TO DO: Repeat exactly the lines running from the first line of the data to the line containing "t.bump(ring, .05, .0006), .5, .15))", both ends included, and nothing else; drop the pictures.

DATA BLOCK:
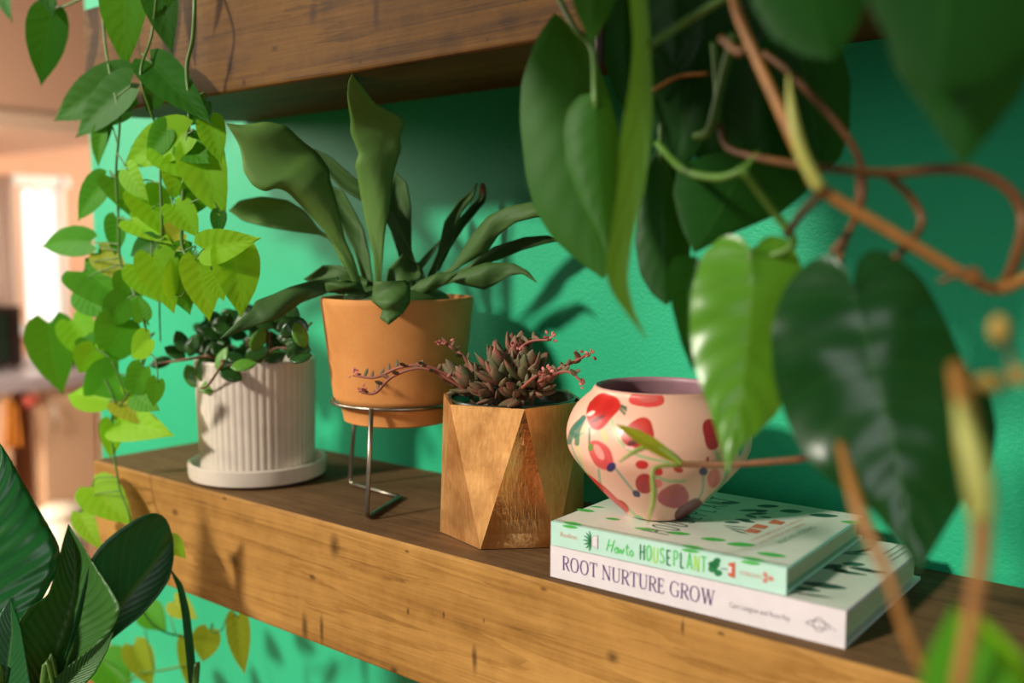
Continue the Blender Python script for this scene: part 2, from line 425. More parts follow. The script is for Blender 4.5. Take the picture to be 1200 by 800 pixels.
leaf_mat('fern_frond_dark', (54, 88, 42), (76, 110, 52), .6, .12, (80, 110, 60), .15, 5, .15, (90, 140, 40), .3)
leaf_mat('hoya_leaf', (34, 74, 30), (50, 92, 36), .28, .1, (80, 120, 60), .3, 4, .1, (90, 150, 40))
leaf_mat('hoya_leaf_light', (84, 142, 46), (104, 160, 56), .3, .2, (120, 170, 80), .3, 4, .1, (120, 180, 40))
t = NT('succulent_leaf'); v = t.coord(); nz = t.noise(v, 70, 4)
col = t.ramp(nz, [(.35, lin((80, 84, 54))), (.52, lin((110, 90, 66))), (.66, lin((146, 88, 74)))])
t.end(t.princ(col, .6, 0, t.bump(t.noise(v, 900, 2), .2, .0005), .3))
plain('succulent_stalk', (140, 78, 62), .6, var=.1)
plain('succulent_bud', (190, 110, 100), .6, var=.12, scale=300)
plain('vine_green', (78, 118, 38), .45, var=.1)
plain('vine_brown', (100, 62, 28), .5, var=.15, scale=90)
plain('vine_tan', (150, 100, 44), .5, var=.12, scale=90)
plain('vine_dark', (66, 44, 28), .5, var=.15)
plain('sheath_yellow', (158, 160, 78), .5, var=.08)
plain('growing_tip', (132, 152, 66), .45)
plain('bud_olive', (150, 122, 48), .6, var=.1)
plain('frond_tip_brown', (128, 92, 54), .8)
plain('vase_interior', (160, 122, 132), .5, var=.04)
t = NT('vase_paint'); at_ = t.n('ShaderNodeVertexColor'); at_.layer_name = 'paint'
v = t.coord('Object', (1, 1, 90)); ring = t.noise(v, 8, 2)
t.end(t.princ(at_.outputs[0], .36, 0, t.bump(ring, .05, .0006), .5, .15))

BOOKC = {'cover_mint': (178, 216, 202), 'cover_white': (216, 208, 212), 'page_paper': (216, 212, 180), 'ink_purple': (80, 46, 110), 'ink_grey': (120, 114, 122), 'ink_green': (92, 196, 104),
         'ink_lime': (160, 214, 92), 'ink_dark_green': (34, 120, 70), 'ink_leaf': (64, 168, 62), 'ink_teal': (22, 84, 60), 'ink_terracotta': (190, 96, 66), 'ink_red_text': (196, 128, 112), 'cover_grey': (204, 206, 194), 'ink_deep': (26, 62, 50)}
for k_, c_ in BOOKC.items(): plain(k_, c_, .42, var=.02)

# ================================================================== SETTING
mb = MB(); box(mb, (-1.4915, YW, -1.1), (1.4, YW + .12, 1.5)); o = structure(mb.build('wall_back', 'wall_paint', smooth=False)); bevel(o, .004)
mb = MB(); box(mb, (-5.2, -1.6, -1.14), (1.4, 4.5, -1.1)); structure(mb.build('floor', 'floor_wood', smooth=False))
mb = MB(); box(mb, (-5.25, -1.6, -1.1), (-5.1, 4.5, 1.6)); structure(mb.build('wall_far', 'peach_paint', smooth=False))

def xbox(mb, px0, py0, px1, py1, x, dep, mat=0):
    a = at_x(px0, py0, x); b = at_x(px1, py1, x); c = at_x((px0 + px1) / 2, py0, x); d = at_x((px0 + px1) / 2, py1, x)
    box(mb, (x - dep, min(a.y, b.y), min(c.z, d.z)), (x, max(a.y, b.y), max(c.z, d.z)), mat)
    return V((x - dep / 2, (a.y + b.y) / 2, min(c.z, d.z)))
mb = MB(); xbox(mb, -180, -420, 160, 128, -3.6, 1.45); structure(mb.build('trim_1', 'peach_paint', smooth=False))
mb = MB(); xbox(mb, -180, 128, 160, 148, -3.585, 1.45); structure(mb.build('trim_2', 'trim_paint', smooth=False))
# far window
mb = MB(); xbox(mb, 26, 222, 70, 376, -5.09, .01)
wf = MB()
for r in ((14, 206, 24, 392), (70, 206, 82, 392), (14, 206, 82, 218), (14, 378, 82, 392), (45, 218, 49, 378)): xbox(wf, *r, -5.06, .045)
w_ = structure(wf.build('window_1', 'window_white', smooth=False))
pn = mb.build('window_pane', 'daylight_glass', w_, smooth=False)
# kitchen things
mb = MB(); c = xbox(mb, -60, 214, 16, 392, -4.4, .06)
cu = MB(); ys = np.linspace(at_x(-60, 300, -4.4).y, at_x(15, 300, -4.4).y, 40); zt = at_x(-20, 205, -4.4).z; zb = -1.1
vs = []; fs = []
for i, y in enumerate(ys):
    for z in (zb, zt): vs.append((-4.4 + .02 * math.sin(i * 1.3), y, z))
for i in range(39): fs.append((2 * i, 2 * i + 2, 2 * i + 3, 2 * i + 1))
cu.add(vs, fs); o = cu.build('curtain', 'curtain_cloth'); solid(o, .004)
tag(o, 'pale pinkish curtain hanging beside the bright far window', 'curtain')
# counter
top_z = at_x(50, 440, -3.35).z
cr = thing('kitchen_counter', 'blurred peach kitchen counter with grey stone worktop beyond the end of the wall', 'counter', (-3.7, at_x(40, 500, -3.35).y, -1.1))
y0 = at_x(-90, 450, -3.35).y; y1 = at_x(190, 450, -3.35).y; yg0 = at_x(16, 450, -3.35).y; yg1 = at_x(44, 450, -3.35).y
mb = MB(); box(mb, (-4.05, y0, top_z - .045), (-3.32, y1, top_z)); bevel(mb.build('worktop', 'counter_stone', cr, smooth=False), .006)
mb = MB(); box(mb, (-4.0, yg1, -1.1), (-3.37, y1, top_z - .045)); box(mb, (-4.0, y0, -1.1), (-3.37, yg0, top_z - .045)); mb.build('cabinet_body', 'cabinet_paint', cr, smooth=False)
mb = MB(); box(mb, (-3.98, yg0, -1.1), (-3.55, yg1, top_z - .045)); mb.build('dark_recess_panel', 'far_wood', cr, smooth=False)
for a, b in ((yg1 + .012, yg1 + .20), (yg1 + .215, y1 - .01)):
    mb = MB(); box(mb, (-3.369, a, -1.0), (-3.35, b, top_z - .07)); d_ = mb.build('door', 'cabinet_paint', cr, smooth=False); bevel(d_, .003)
    hb = MB(); tube(hb, [(-3.33, a + .03, top_z - .2), (-3.32, a + .03, top_z - .15), (-3.33, a + .03, top_z - .1)], .004); hb.build('handle', 'stand_metal', d_)
mb = MB(); box(mb, (-3.369, y0 + .01, -1.0), (-3.35, yg0 - .012, top_z - .07)); bevel(mb.build('door', 'cabinet_paint', cr, smooth=False), .003)
# towel, mitt, appliance, bin
mb = MB(); p = at_x(12, 468, -3.33); q = at_x(12, 524, -3.33); w = .055
vs = []; fs = []
for i in range(9):
    z = p.z + (q.z - p.z) * i / 8
    for k in range(9):
        y = p.y + (k / 8 - .5) * w * (.6 + .5 * i / 8); vs.append((-3.325 + .006 * math.sin(k * 1.7 + i * .3), y, z))
for i in range(8):
    for k in range(8): a = i * 9 + k; fs.append((a, a + 1, a + 10, a + 9))
mb.add(vs, fs); o = mb.build('hanging_dish_towel', 'towel_orange'); solid(o, .006); tag(o, 'orange dish towel hanging on the front of the peach counter', 'towel')
p = at_x(35, 470, -3.34); mb = MB(); blob(mb, p, [V((.012, 0, 0)), V((0, .026, 0)), V((0, 0, .022))], 12, 8); blob(mb, p + V((0, .022, .008)), [V((.01, 0, 0)), V((0, .008, .008)), V((0, -.007, .010))], 10, 6)
o = mb.build('hanging_oven_mitt', 'mitt_red'); tag(o, 'small coral red oven mitt hanging over the dark gap in the counter', 'oven mitt')
ap = thing('microwave_oven', 'dark brown boxy kitchen appliance standing on the far grey worktop', 'appliance', (-3.75, at_x(0, 400, -3.6).y, top_z + .0005))
pa = at_x(-55, 362, -3.6); pb = at_x(25, 362, -3.6)
mb = MB(); box(mb, (-3.95, pa.y, top_z + .012), (-3.6, pb.y, pa.z)); bevel(mb.build('housing', 'dark_appliance', ap, smooth=False), .006)
mb = MB(); box(mb, (-3.6, pa.y + .02, top_z + .03), (-3.592, pb.y - .05, pa.z - .02)); mb.build('door', 'dark_liner', ap, smooth=False)
for sy in (pa.y + .02, pb.y - .02):
    for sx in (-3.92, -3.63):
        mb = MB(); lathe(mb, [(.0, 0), (.01, 0), (.01, .013), (0, .013)], (sx, sy, top_z + .0005), 10); mb.build('foot', 'dark_appliance', ap)
p = at_x(92, 437, -3.5)
fp = thing('frying_pan', 'dark frying pan lying on the grey worktop near the wall corner', 'pan', (-3.6, p.y, top_z))
mb = MB(); lathe(mb, [(0, .002), (.075, .002), (.095, .04), (.098, .04), (.078, 0), (0, 0)], (-3.6, p.y, top_z), 32); mb.v = [q + V((0, 0, .0005)) for q in mb.v]; mb.build('pan_body', 'dark_appliance', fp)
mb = MB(); tube(mb, [(-3.505, p.y + .01, top_z + .035), (-3.44, p.y + .02, top_z + .05), (-3.38, p.y + .03, top_z + .055)], .008); mb.build('handle', 'dark_appliance', fp)
p = at_x(72, 590, -3.0); b_ = thing('waste_bin', 'cream coloured blurred bin standing on the floor before the peach counter', 'bin', (-3.0, p.y, -1.1))
mb = MB(); lathe(mb, [(0, 0), (.055, 0), (.07, p.z + 1.1 - .03), (.066, p.z + 1.1 - .03), (.05, .01), (0, .01)], (-3.0, p.y, -1.1), 32); mb.build('bin_body', 'bin_white', b_)
mb = MB(); lathe(mb, [(.0, .03), (.05, .026), (.074, .008), (.074, -.006), (.068, -.006), (.066, .004), (0, .012)], (-3.0, p.y, p.z - .03), 32); mb.build('lid', 'bin_white', b_)

# ================================================================== SHELVES
mb = MB(); L_ = 1.75
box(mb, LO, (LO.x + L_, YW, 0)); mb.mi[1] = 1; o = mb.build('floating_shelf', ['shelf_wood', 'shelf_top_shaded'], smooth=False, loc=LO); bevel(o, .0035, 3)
tag(o, 'thick brown stained wooden beam shelf carrying the potted plants and books', 'shelf', 'wooden beam shelves')
mb = MB()
x0, x1 = UO.x, UO.x + L_; zb0, zb1, zt = .3955, .4085, .512
vs = [(x0, YF, zb0), (x1, YF, zb0), (x1, YW, zb1), (x0, YW, zb1), (x0, YF, zt), (x1, YF, zt), (x1, YW, zt), (x0, YW, zt)]
mb.add(vs, [(0, 3, 2, 1), (4, 5, 6, 7), (0, 1, 5, 4), (1, 2, 6, 5), (2, 3, 7, 6), (3, 0, 4, 7)])
o = mb.build('floating_shelf', 'upper_shelf_wood_shaded', smooth=False, loc=UO); bevel(o, .0035, 3)
tag(o, 'brown wooden beam shelf coloured darker for shade, seen from below above the staghorn fern', 'shelf', 'wooden beam shelves')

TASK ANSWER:
Continue the Blender Python script for this scene: part 2, from line 425. More parts follow. The script is for Blender 4.5. Take the picture to be 1200 by 800 pixels.
leaf_mat('fern_frond_dark', (54, 88, 42), (76, 110, 52), .6, .12, (80, 110, 60), .15, 5, .15, (90, 140, 40), .3)
leaf_mat('hoya_leaf', (34, 74, 30), (50, 92, 36), .28, .1, (80, 120, 60), .3, 4, .1, (90, 150, 40))
leaf_mat('hoya_leaf_light', (84, 142, 46), (104, 160, 56), .3, .2, (120, 170, 80), .3, 4, .1, (120, 180, 40))
t = NT('succulent_leaf'); v = t.coord(); nz = t.noise(v, 70, 4)
col = t.ramp(nz, [(.35, lin((80, 84, 54))), (.52, lin((110, 90, 66))), (.66, lin((146, 88, 74)))])
t.end(t.princ(col, .6, 0, t.bump(t.noise(v, 900, 2), .2, .0005), .3))
plain('succulent_stalk', (140, 78, 62), .6, var=.1)
plain('succulent_bud', (190, 110, 100), .6, var=.12, scale=300)
plain('vine_green', (78, 118, 38), .45, var=.1)
plain('vine_brown', (100, 62, 28), .5, var=.15, scale=90)
plain('vine_tan', (150, 100, 44), .5, var=.12, scale=90)
plain('vine_dark', (66, 44, 28), .5, var=.15)
plain('sheath_yellow', (158, 160, 78), .5, var=.08)
plain('growing_tip', (132, 152, 66), .45)
plain('bud_olive', (150, 122, 48), .6, var=.1)
plain('frond_tip_brown', (128, 92, 54), .8)
plain('vase_interior', (160, 122, 132), .5, var=.04)
t = NT('vase_paint'); at_ = t.n('ShaderNodeVertexColor'); at_.layer_name = 'paint'
v = t.coord('Object', (1, 1, 90)); ring = t.noise(v, 8, 2)
t.end(t.princ(at_.outputs[0], .36, 0, t.bump(ring, .05, .0006), .5, .15))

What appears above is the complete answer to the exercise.